Film fest celebrates Godzilla

Run, it’s Godzilla! Attendees of the Godzilla and Friends film festival enjoyed a wide array of Cold War-era monster movies. Participants also were encouraged to join in activities, including one where people tried to roar like Godzilla.

James Ahrens

A horde of mutated animals and creatures from outer space came to life on the big screen for the third annual Godzilla and Friends Film Festival, which took place in the Henderson Learning Resources Center.

Science fiction experts and curious spectators alike gathered Friday and Saturday to make the free event a success. Students and the Topeka community came to see a string of trailers, listen to introductions and view some of the best of the more than 50 Godzilla-related films. These included “Gamera II: Attack of Legion,” “Tarantula” and “Godzilla 2000.”
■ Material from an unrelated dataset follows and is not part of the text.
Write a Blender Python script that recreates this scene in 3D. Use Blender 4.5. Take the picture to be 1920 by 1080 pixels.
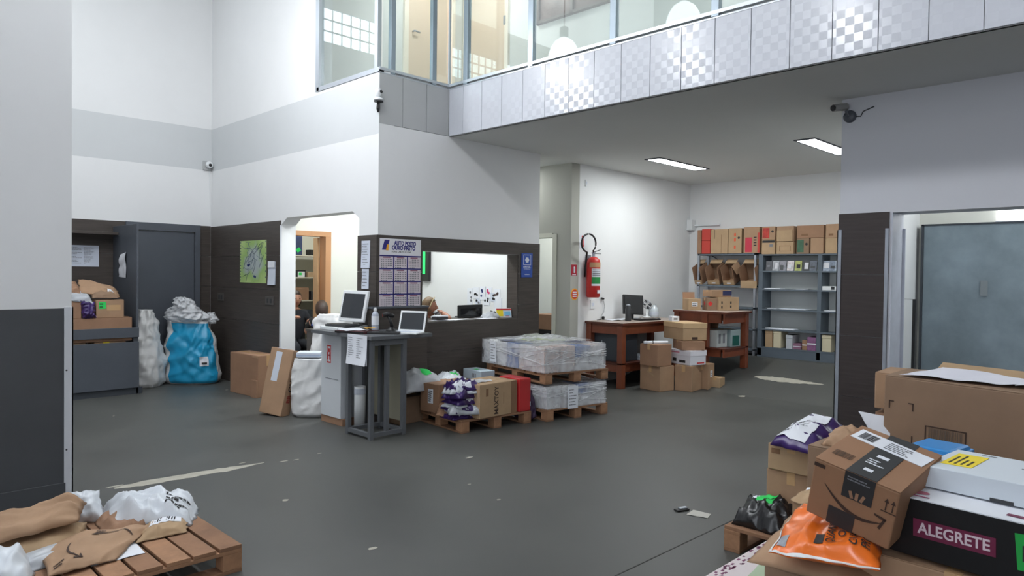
import bpy, bmesh, math, random
from mathutils import Vector, Matrix, Euler, noise

for o in list(bpy.data.objects):
    bpy.data.objects.remove(o)
scene = bpy.context.scene
COL = scene.collection
R = math.radians
random.seed(7)

# ------------------------------------------------------------------ camera
EYE = Vector((0.0, 0.0, 1.6))
FPX = 1322.27
_y, _p, _r = R(44.769), R(-1.099), R(0.7438)
FWD = Vector((math.cos(_p) * math.cos(_y), math.cos(_p) * math.sin(_y), math.sin(_p)))
_rt = Vector((math.sin(_y), -math.cos(_y), 0))
_up = _rt.cross(FWD)
RGT = math.cos(_r) * _rt + math.sin(_r) * _up
UPV = -math.sin(_r) * _rt + math.cos(_r) * _up
cam = bpy.data.cameras.new('camera')
cam.sensor_width = 36.0
cam.lens = FPX / 1920.0 * 36.0
cam.clip_start = 0.05
cam.clip_end = 200
camo = bpy.data.objects.new('camera', cam)
COL.objects.link(camo)
camo.matrix_world = Matrix(((RGT.x, UPV.x, -FWD.x, EYE.x), (RGT.y, UPV.y, -FWD.y, EYE.y),
                            (RGT.z, UPV.z, -FWD.z, EYE.z), (0, 0, 0, 1)))
scene.camera = camo

# ------------------------------------------------------------------ world, exposure, fill lights
scene.view_settings.view_transform = 'Standard'
scene.view_settings.look = 'None'
scene.view_settings.gamma = 1
scene.view_settings.use_curve_mapping = False
scene.view_settings.exposure = 0.2
world = bpy.data.worlds.new('sky')
scene.world = world
world.use_nodes = True
world.node_tree.nodes['Background'].inputs[0].default_value = (0.75, 0.85, 1.0, 1)
world.node_tree.nodes['Background'].inputs[1].default_value = 1.0


def area_light(name, loc, rot, sx, sy, power, color=(1, 1, 1)):
    l = bpy.data.lights.new(name, 'AREA')
    l.shape = 'RECTANGLE'
    l.size = sx
    l.size_y = sy
    l.energy = power
    l.color = color
    o = bpy.data.objects.new(name, l)
    COL.objects.link(o)
    o.location = loc
    o.rotation_euler = rot
    return o


# added fill light: an unseen panel behind the viewer, another under the ceiling
area_light('fill_behind_viewer', (-5.7, -1.0, 2.6), (0, R(-90), 0), 4.6, 6.0, 165, (0.86, 0.91, 1.0))
area_light('fill_overhead', (0.6, 6.8, 6.4), (0, 0, 0), 4.0, 6.5, 165, (0.93, 0.97, 1.0))


# surveying helpers: a photographed point on a known plane of the building -> world position
def _ray(px, py):
    return (px - 960) * RGT - (py - 540) * UPV + FPX * FWD


def at_z(px, py, z=0.0):
    d = _ray(px, py)
    return EYE + d * ((z - EYE.z) / d.z)


def at_x(px, py, x):
    d = _ray(px, py)
    return EYE + d * ((x - EYE.x) / d.x)


def at_y(px, py, y):
    d = _ray(px, py)
    return EYE + d * ((y - EYE.y) / d.y)


# ------------------------------------------------------------------ materials
def lin(c):
    return tuple(((v / 255.0) / 12.92 if v / 255.0 <= 0.04045 else ((v / 255.0 + 0.055) / 1.055) ** 2.4) for v in c)


_MATS = {}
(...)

The focus of the event was to highlight some of the classic monster films from the Cold War era and the surrounding fandom that they created. Three of the five feature films shown were created before 1960, and it shows. Much of the draw to these movies is the campiness and relatively poor production quality. That aside, many in the audience seemed to agree with Washburn professor Bob Beatty’s affirmation.

“Giant monster movies can rock,” said Beatty.

Beatty also pointed out that the Topeka Capital-Journal labeled him a true expert, while he jokingly considers himself a so-called or alleged expert.

When you get right down to it, simply imagine the worst superimposed creatures, people dressed as dinosaurs and horribly timed dubbing and you’ve got an idea of how these films look. Next, imagine that same poor quality production in the special effects department and you’ve got your very own special post-WWII Japanese or American monster film. Some of it turns into fun while some of it is just plain funny.

Gamera, Godzilla, Mothra, Tarantula and other creatures held viewers’ attention as if the battles were taking place a few hundred feet away. This feeling, coupled with the excitement of an unstoppable invasion, can explain the gathering of people to this event.

Mark Peterson, WU faculty member, introduced “Tarantula.” He had worked on a short speech, noting the political undertones and sub-themes of the time but joking about the film as well.

“What to make of ‘Tarantula?'” said Peterson. “Not soup.”

The joke struck a chord and summed up the theme of the festival as well. Have fun and watch out for giant spiders.